All three Ukrainian Orthodox Churches hold identical beliefs, and the conflicts among them are the result of political, not spiritual considerations. According to the survey, most believers are not interested in the schism. More than two-thirds of those who said they were Orthodox could not or would not specify to which branch they belonged.

But adherence to the Kyiv or Moscow patriarchates increasingly is becoming attached to the idea of support for the independent Ukrainian state or for closer relations with Russia.

Kyiv Patriarch Filaret tells our correspondent: "The Kyiv Patriarchate and the [Ukrainian] Autocephalous Church support Ukrainian statehood, that is, they hold the position of the Ukrainian state. We have a common platform: Ukrainian statehood. Their position is based on state principles, from political interests, and ours from church interests--but we stand with the government, for Ukrainian statehood. Whereas, the Moscow Patriarchate, not all, but a significant part, takes the position of union with Russia."

For its part, the Moscow Patriarchate says the question of patriotism has nothing to do with which church people attend, and that the breach with the other Orthodox Churches is a problem of ecclesiastical rules that can only be resolved by the breakaway churches returning to the Moscow Patriarchate. The Kyiv Metropolitan vicar of the Moscow Patriarchate, Mytrofan, says: "We can't talk about union, but only about a return of those who left, a return to the fold. And the only way they can do that is through repentance. This isn't just a whim of the Ukrainian Orthodox Church or a whim of Moscow, it is clearly stated in Church rules. If we're true believers, we should not negate Church rules, but should carry them out. We are for a single Church in Ukraine, and [that Church] should be independent. The Ukrainian Orthodox Church is practically autocephalous at present. We have our own synod, we decide our internal questions without Moscow. Our Church practically has independence, which needs to be legalized."
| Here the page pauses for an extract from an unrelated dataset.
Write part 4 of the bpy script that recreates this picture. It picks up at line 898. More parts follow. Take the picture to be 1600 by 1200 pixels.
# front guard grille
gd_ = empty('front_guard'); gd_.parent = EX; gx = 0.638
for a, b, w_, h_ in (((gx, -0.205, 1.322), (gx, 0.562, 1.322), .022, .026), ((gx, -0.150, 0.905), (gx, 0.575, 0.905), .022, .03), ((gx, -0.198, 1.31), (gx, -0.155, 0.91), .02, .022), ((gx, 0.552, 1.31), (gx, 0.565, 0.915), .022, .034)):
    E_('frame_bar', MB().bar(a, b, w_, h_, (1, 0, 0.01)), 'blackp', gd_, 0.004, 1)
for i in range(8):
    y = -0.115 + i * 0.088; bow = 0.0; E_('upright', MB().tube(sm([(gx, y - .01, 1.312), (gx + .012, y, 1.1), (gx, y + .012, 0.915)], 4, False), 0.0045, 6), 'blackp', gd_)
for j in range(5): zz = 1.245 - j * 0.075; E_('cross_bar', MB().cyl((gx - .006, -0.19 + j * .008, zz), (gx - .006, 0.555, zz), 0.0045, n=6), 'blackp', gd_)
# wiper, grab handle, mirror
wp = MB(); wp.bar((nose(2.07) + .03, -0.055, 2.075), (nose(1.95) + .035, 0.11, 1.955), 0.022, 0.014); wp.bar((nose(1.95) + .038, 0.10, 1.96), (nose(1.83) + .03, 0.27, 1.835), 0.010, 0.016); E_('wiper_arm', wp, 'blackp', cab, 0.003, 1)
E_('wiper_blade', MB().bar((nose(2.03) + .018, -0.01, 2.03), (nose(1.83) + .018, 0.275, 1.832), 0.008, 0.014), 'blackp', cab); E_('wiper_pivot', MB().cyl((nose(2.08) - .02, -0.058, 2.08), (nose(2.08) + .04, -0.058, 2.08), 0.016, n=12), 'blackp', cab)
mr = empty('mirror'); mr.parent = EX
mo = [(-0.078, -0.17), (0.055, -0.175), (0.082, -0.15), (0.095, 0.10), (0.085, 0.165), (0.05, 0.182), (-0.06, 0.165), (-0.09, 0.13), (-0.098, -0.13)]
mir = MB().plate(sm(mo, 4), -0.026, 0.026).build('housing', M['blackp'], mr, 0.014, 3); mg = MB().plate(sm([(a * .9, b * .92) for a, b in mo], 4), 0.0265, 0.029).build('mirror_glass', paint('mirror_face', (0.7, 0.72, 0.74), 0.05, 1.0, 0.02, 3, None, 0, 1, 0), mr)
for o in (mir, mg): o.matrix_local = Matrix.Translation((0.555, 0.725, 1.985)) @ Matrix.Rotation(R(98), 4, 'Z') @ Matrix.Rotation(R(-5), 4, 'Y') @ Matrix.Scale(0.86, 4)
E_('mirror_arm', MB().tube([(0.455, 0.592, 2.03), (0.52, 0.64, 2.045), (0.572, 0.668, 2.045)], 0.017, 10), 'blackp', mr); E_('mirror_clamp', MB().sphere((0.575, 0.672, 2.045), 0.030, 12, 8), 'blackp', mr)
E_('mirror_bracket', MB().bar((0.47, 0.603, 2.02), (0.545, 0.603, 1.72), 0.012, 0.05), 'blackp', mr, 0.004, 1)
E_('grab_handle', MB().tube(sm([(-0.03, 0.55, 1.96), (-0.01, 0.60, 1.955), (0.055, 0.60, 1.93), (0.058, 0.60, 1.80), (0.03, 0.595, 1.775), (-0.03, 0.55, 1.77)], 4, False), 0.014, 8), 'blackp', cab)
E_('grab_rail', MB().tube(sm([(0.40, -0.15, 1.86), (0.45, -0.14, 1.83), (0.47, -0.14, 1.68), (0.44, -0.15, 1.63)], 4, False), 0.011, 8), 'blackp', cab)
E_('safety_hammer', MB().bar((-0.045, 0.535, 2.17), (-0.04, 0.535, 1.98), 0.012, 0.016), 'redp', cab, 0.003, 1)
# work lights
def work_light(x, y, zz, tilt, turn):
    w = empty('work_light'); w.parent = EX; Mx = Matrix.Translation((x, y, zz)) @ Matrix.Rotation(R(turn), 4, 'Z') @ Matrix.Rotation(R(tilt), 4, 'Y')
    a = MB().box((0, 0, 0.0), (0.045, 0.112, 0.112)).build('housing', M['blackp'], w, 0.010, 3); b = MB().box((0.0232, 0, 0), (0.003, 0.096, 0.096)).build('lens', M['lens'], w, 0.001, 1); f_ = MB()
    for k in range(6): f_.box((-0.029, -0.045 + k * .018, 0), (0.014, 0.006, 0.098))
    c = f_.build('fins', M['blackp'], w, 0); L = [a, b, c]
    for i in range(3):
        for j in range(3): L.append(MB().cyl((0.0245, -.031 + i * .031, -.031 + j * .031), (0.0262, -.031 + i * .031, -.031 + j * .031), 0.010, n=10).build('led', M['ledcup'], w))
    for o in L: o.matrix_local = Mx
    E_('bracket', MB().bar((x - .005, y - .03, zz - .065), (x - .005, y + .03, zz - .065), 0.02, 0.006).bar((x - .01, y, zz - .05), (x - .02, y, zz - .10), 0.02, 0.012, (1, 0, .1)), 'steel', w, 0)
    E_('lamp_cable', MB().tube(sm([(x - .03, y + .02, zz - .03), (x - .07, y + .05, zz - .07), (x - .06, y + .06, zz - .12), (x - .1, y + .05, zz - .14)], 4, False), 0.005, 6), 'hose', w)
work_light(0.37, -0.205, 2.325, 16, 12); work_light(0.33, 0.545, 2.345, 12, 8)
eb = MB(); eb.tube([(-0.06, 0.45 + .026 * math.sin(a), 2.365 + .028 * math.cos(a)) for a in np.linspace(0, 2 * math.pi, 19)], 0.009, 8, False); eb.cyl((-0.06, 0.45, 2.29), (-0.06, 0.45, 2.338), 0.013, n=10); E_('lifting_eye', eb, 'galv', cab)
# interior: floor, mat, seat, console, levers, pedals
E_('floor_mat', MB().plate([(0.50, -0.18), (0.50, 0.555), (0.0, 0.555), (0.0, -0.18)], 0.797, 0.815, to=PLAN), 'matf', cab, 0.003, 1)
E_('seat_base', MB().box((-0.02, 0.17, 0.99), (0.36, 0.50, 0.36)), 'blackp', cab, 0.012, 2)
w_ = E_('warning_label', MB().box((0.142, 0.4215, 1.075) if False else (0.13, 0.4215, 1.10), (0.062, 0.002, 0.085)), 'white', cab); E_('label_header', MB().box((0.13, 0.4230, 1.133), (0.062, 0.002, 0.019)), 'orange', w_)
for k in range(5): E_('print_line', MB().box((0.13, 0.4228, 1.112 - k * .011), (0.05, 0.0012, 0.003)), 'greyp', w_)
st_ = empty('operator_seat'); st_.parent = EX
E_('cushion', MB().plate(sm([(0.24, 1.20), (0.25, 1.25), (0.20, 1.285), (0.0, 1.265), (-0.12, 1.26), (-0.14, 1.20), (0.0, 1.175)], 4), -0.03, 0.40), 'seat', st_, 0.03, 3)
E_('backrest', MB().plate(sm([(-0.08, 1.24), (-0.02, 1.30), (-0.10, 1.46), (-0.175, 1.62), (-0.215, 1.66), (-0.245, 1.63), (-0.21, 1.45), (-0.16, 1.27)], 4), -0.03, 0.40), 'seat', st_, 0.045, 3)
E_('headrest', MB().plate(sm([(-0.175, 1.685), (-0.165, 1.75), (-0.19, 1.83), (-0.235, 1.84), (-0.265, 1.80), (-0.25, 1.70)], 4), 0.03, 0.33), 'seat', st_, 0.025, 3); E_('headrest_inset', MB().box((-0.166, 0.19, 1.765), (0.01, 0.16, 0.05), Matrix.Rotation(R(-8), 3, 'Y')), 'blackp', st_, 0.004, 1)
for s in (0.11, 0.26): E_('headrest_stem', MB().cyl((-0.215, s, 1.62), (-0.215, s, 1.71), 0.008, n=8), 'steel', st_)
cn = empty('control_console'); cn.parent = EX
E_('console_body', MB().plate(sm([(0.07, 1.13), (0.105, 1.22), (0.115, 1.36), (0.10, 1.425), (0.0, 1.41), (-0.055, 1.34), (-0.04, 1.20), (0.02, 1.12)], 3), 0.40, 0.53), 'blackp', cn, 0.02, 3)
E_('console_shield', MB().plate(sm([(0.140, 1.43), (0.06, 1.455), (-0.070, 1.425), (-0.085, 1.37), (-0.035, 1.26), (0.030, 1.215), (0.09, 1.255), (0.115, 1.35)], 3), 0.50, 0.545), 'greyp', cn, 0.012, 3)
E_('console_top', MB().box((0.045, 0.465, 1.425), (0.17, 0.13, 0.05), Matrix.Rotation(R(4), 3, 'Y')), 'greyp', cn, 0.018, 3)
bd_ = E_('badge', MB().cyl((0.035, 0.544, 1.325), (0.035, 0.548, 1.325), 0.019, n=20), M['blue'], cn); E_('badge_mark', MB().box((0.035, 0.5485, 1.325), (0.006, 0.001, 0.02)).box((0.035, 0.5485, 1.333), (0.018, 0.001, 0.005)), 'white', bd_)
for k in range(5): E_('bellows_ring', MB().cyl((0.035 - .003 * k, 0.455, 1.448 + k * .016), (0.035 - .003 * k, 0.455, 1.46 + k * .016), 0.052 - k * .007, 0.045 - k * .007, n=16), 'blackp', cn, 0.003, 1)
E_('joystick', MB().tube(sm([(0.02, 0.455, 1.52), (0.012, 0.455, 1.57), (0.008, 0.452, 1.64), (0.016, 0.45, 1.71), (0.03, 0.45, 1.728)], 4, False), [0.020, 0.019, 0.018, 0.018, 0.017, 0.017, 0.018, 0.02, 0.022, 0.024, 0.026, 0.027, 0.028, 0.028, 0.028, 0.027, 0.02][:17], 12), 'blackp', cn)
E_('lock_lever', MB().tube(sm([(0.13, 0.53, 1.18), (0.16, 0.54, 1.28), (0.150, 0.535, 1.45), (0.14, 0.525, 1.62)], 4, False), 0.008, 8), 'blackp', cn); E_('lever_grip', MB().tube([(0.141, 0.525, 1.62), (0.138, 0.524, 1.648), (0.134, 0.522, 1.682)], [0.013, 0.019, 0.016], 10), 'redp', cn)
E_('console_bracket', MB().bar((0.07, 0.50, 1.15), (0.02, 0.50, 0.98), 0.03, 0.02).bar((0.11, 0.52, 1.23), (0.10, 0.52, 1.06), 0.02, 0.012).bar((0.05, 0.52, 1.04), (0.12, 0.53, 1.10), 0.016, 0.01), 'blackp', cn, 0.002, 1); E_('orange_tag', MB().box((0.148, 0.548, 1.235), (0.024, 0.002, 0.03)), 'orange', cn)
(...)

Division of Church property is also a cause of strife. Although the Moscow Patriarchate remains the dominant Church, with over 8,000 parishes to the Kyiv Patriarchate's 2,500, it is steadily losing church buildings and even whole parishes to its rival and to the Greek Catholic Church in western Ukraine.

Still, the Moscow branch holds part of the country's most important monastery, Pechersky Lavra. It was given to them by verbal agreement with former President Leonid Kravchuk, while the upper part, which contains the Uspensky cathedral, remains a state museum.
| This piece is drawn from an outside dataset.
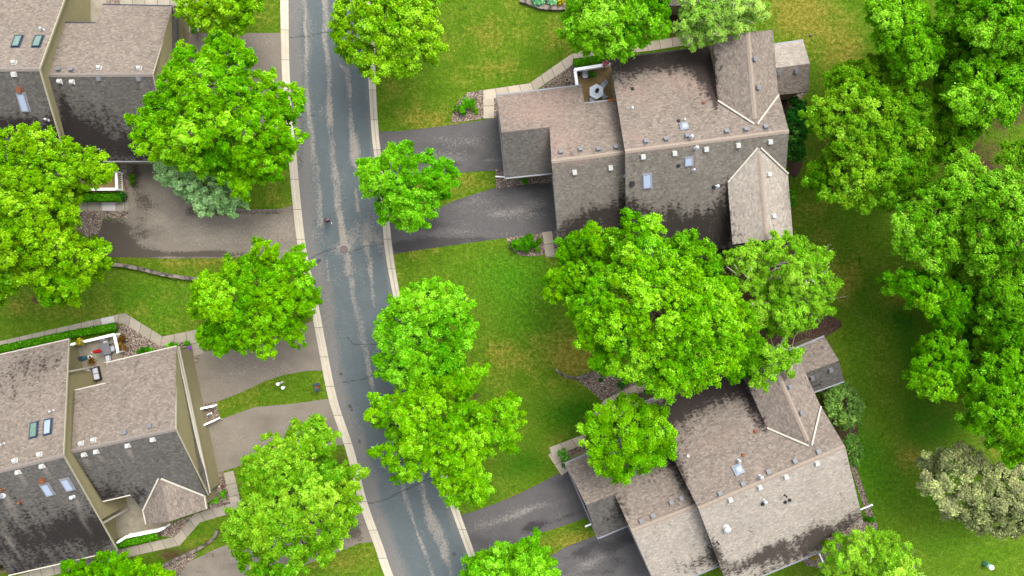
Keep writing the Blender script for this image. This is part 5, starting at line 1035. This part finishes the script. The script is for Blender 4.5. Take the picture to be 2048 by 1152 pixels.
shrub('green plants by the wall under the lower left gable, right one', disc(446, 989, 8, 7), 'hedge', .2, .6, .35, rmin=.15)
shrub('small green plant in rocks, middle one beside the corner walk', disc(430, 1001, 5, 5), 'hedge', .15, .45, .3, rmin=.15)
shrub('small green plant in rocks, nearest the lower left wall corner', disc(421, 1004, 5, 4), 'dark', .15, .45, .3, rmin=.15, bv=1.2)
shrub('low dark bush against the eave of the lower left garage roof', disc(291, 702, 17, 8), 'hedge', .3, .8, .4, bv=.8)
shrub('row of low green plants beside the walk at the lower left garage corner', disc(345, 691, 12, 4), 'hedge', .2, .4, .3, rmin=.15, bv=.85)
shrub('low green plant in the rocks above the purple flowers', disc(374, 686, 8, 5), 'hedge', .2, .5, .3, rmin=.15, bv=.85)
shrub('purple flowers in the rocks at the garage corner', disc(376, 697, 4, 4), 'flower_purple', .2, .5, .25, rmin=.12, name='flower_clump', cat='flowers')
shrub('russet and yellow bushy plant outside the white patio rail', disc(241, 688, 7, 16), 'russet', .4, 1.0, .4)
shrub('yellow flowering plant hanging on the patio rail', disc(158, 684, 8, 7), 'flower_yellow', 1.0, 1.4, .35, rmin=.15, name='flower_basket', cat='flowers')
shrub('pink flowers hanging at the corner of the patio rail', disc(1212, 128, 6, 5), 'flower_red', 1.0, 1.35, .3, rmin=.13, name='flower_basket', cat='flowers')
shrub('dark green round shrub by the garage wall at the top left', disc(384, 52, 10, 12), 'dark', .6, 1.4, bv=1.1)
shrub('ornamental grass tuft beside the white railing', disc(262, 359, 7, 9), 'olive', .3, .7, .3, rmin=.15, bv=.7)
shrub('small green plant beside the lowest left driveway', disc(200, 1060 + 90, 20, 6), 'hedge', .3, .8, .3)
for x, y, r_, t_, m2 in ((1077, -4, 13, 'larger blue green hosta, left one', 'hosta'), (1101, -2, 10, 'smaller blue green hosta, right one', 'hosta'), (1123, 2, 7, 'pale yellow hosta', 'flower_yellow')): shrub(t_ + ' in the stone edged bed at the top edge', disc(x, y, r_), m2, .2, .5, .4, leaf=.13, clump=.25, dens=140, name='hosta', cat='hosta plant', rmin=.2)
# ---------------------------------------------------------------- patios and small things
for nm, pl, mt in (('patio', [(1150, 137), (1222, 127), (1242, 206), (1165, 210), (1160, 172), (1150, 172)], 'slab_brown'), ('patio', [(148, 692), (236, 671), (247, 722), (222, 742), (214, 800), (158, 800)], 'slab'),
                   ('patio', [(195, 998), (296, 985), (340, 1040), (340, 1052), (238, 1088), (222, 1090)], 'slab'), ('patio', [(150, 322), (236, 322), (252, 383), (150, 383)], 'slab_brown'), ('patio', [(140, -40), (212, -40), (216, 60), (150, 60)], 'slab')):
    sheet(nm, pl, .047, M[mt], None, 0)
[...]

The Uspensky cathedral, destroyed during the war, has been rebuilt by the Kyiv city council and by state and private donations. The Moscow Patriarchate claims it as its cathedral church. But because of the cathedral's prominent historical and architectural value, whichever Church gains control of the building would appear to be the dominant Church of Ukraine.

When President Leonid Kuchma allowed the Moscow patriarch to bless the Uspensky Cathedral on Ukrainian Independence day, 24 August, it provoked demonstrations from nationalist groups. The group responsible for planning and raising funds to rebuild the cathedral is the Honchar foundation. Its executive director, Valentina Irshenko, says the fund wanted to rebuild the church as a symbol of the rebirth of Ukrainian culture and not of religion. She told RFE/RL: "As long as this conflict between confessions continues, the Uspensky cathedral will remain a state possession. After a united and single Orthodox Church is recognized, we will decide whether to hand it over to the Church or keep it under control of the state as a museum. That will be decided when the Church finds a common language. I can guarantee that, until then, neither confession will get this cathedral."
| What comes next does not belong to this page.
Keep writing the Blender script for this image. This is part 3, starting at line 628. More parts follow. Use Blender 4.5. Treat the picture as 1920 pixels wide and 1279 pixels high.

Few expect that to be soon. President Kuchma has spoken out in support of church unification, and the Patriarch of Constantinople has also said he would like to see an independent Ukrainian Church. But the Russian Church has refused even to consider the idea.

So, while the outer building is finished, the interior of the Uspensky cathedral is still awaiting completion. It remains a beautiful shell without an owner, less a symbol perhaps of Ukrainian cultural rebirth than of its modern-day crisis of national identity. And Ukrainian believers continue to turn to alternative Churches.